What you have to do:
Below is a listing; copy all of it exactly.

....................

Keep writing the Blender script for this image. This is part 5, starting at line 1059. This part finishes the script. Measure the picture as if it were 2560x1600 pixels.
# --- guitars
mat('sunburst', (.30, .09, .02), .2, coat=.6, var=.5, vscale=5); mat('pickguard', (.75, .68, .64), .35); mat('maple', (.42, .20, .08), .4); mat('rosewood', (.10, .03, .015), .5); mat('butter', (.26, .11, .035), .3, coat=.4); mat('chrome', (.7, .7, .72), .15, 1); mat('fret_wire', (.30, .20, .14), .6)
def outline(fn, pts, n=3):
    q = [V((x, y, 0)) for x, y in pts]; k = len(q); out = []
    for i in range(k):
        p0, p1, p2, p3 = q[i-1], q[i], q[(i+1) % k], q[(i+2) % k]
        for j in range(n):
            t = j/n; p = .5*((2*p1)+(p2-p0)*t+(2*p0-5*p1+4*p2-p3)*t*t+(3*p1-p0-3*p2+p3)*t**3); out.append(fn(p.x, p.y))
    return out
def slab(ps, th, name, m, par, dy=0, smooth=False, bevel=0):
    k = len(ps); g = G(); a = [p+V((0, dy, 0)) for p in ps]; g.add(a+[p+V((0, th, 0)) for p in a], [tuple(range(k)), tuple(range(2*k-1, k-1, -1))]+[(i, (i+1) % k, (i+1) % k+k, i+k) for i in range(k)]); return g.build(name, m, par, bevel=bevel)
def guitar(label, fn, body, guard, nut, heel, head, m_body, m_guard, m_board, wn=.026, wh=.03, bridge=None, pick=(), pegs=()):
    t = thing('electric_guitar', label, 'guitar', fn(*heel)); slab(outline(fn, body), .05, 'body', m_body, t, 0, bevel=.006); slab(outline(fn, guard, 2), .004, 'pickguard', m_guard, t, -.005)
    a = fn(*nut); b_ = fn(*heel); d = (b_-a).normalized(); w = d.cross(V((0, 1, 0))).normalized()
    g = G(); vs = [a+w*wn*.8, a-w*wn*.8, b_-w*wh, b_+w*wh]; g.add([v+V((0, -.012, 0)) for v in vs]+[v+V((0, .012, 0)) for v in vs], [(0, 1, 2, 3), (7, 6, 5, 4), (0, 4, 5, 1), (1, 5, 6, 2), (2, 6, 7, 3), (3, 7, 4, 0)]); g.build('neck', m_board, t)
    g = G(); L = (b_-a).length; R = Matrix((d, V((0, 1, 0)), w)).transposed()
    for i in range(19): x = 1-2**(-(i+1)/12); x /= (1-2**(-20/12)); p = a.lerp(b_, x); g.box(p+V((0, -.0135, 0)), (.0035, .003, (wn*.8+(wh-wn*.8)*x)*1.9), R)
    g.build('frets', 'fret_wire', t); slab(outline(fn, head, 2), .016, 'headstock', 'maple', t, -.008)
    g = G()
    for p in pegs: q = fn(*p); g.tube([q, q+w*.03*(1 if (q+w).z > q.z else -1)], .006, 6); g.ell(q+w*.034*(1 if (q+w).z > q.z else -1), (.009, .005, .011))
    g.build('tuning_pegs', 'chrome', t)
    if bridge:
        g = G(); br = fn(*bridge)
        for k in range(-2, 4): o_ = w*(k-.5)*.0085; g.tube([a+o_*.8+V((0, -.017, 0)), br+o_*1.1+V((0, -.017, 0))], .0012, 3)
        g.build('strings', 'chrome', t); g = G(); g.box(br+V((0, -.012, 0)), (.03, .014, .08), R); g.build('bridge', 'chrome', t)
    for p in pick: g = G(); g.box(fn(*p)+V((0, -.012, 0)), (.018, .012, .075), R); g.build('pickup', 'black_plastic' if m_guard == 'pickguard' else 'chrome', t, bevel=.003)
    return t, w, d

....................

Response to this exercise:
Keep writing the Blender script for this image. This is part 5, starting at line 1059. This part finishes the script. Measure the picture as if it were 2560x1600 pixels.
# --- guitars
mat('sunburst', (.30, .09, .02), .2, coat=.6, var=.5, vscale=5); mat('pickguard', (.75, .68, .64), .35); mat('maple', (.42, .20, .08), .4); mat('rosewood', (.10, .03, .015), .5); mat('butter', (.26, .11, .035), .3, coat=.4); mat('chrome', (.7, .7, .72), .15, 1); mat('fret_wire', (.30, .20, .14), .6)
def outline(fn, pts, n=3):
    q = [V((x, y, 0)) for x, y in pts]; k = len(q); out = []
    for i in range(k):
        p0, p1, p2, p3 = q[i-1], q[i], q[(i+1) % k], q[(i+2) % k]
        for j in range(n):
            t = j/n; p = .5*((2*p1)+(p2-p0)*t+(2*p0-5*p1+4*p2-p3)*t*t+(3*p1-p0-3*p2+p3)*t**3); out.append(fn(p.x, p.y))
    return out
def slab(ps, th, name, m, par, dy=0, smooth=False, bevel=0):
    k = len(ps); g = G(); a = [p+V((0, dy, 0)) for p in ps]; g.add(a+[p+V((0, th, 0)) for p in a], [tuple(range(k)), tuple(range(2*k-1, k-1, -1))]+[(i, (i+1) % k, (i+1) % k+k, i+k) for i in range(k)]); return g.build(name, m, par, bevel=bevel)
def guitar(label, fn, body, guard, nut, heel, head, m_body, m_guard, m_board, wn=.026, wh=.03, bridge=None, pick=(), pegs=()):
    t = thing('electric_guitar', label, 'guitar', fn(*heel)); slab(outline(fn, body), .05, 'body', m_body, t, 0, bevel=.006); slab(outline(fn, guard, 2), .004, 'pickguard', m_guard, t, -.005)
    a = fn(*nut); b_ = fn(*heel); d = (b_-a).normalized(); w = d.cross(V((0, 1, 0))).normalized()
    g = G(); vs = [a+w*wn*.8, a-w*wn*.8, b_-w*wh, b_+w*wh]; g.add([v+V((0, -.012, 0)) for v in vs]+[v+V((0, .012, 0)) for v in vs], [(0, 1, 2, 3), (7, 6, 5, 4), (0, 4, 5, 1), (1, 5, 6, 2), (2, 6, 7, 3), (3, 7, 4, 0)]); g.build('neck', m_board, t)
    g = G(); L = (b_-a).length; R = Matrix((d, V((0, 1, 0)), w)).transposed()
    for i in range(19): x = 1-2**(-(i+1)/12); x /= (1-2**(-20/12)); p = a.lerp(b_, x); g.box(p+V((0, -.0135, 0)), (.0035, .003, (wn*.8+(wh-wn*.8)*x)*1.9), R)
    g.build('frets', 'fret_wire', t); slab(outline(fn, head, 2), .016, 'headstock', 'maple', t, -.008)
    g = G()
    for p in pegs: q = fn(*p); g.tube([q, q+w*.03*(1 if (q+w).z > q.z else -1)], .006, 6); g.ell(q+w*.034*(1 if (q+w).z > q.z else -1), (.009, .005, .011))
    g.build('tuning_pegs', 'chrome', t)
    if bridge:
        g = G(); br = fn(*bridge)
        for k in range(-2, 4): o_ = w*(k-.5)*.0085; g.tube([a+o_*.8+V((0, -.017, 0)), br+o_*1.1+V((0, -.017, 0))], .0012, 3)
        g.build('strings', 'chrome', t); g = G(); g.box(br+V((0, -.012, 0)), (.03, .014, .08), R); g.build('bridge', 'chrome', t)
    for p in pick: g = G(); g.box(fn(*p)+V((0, -.012, 0)), (.018, .012, .075), R); g.build('pickup', 'black_plastic' if m_guard == 'pickguard' else 'chrome', t, bevel=.003)
    return t, w, d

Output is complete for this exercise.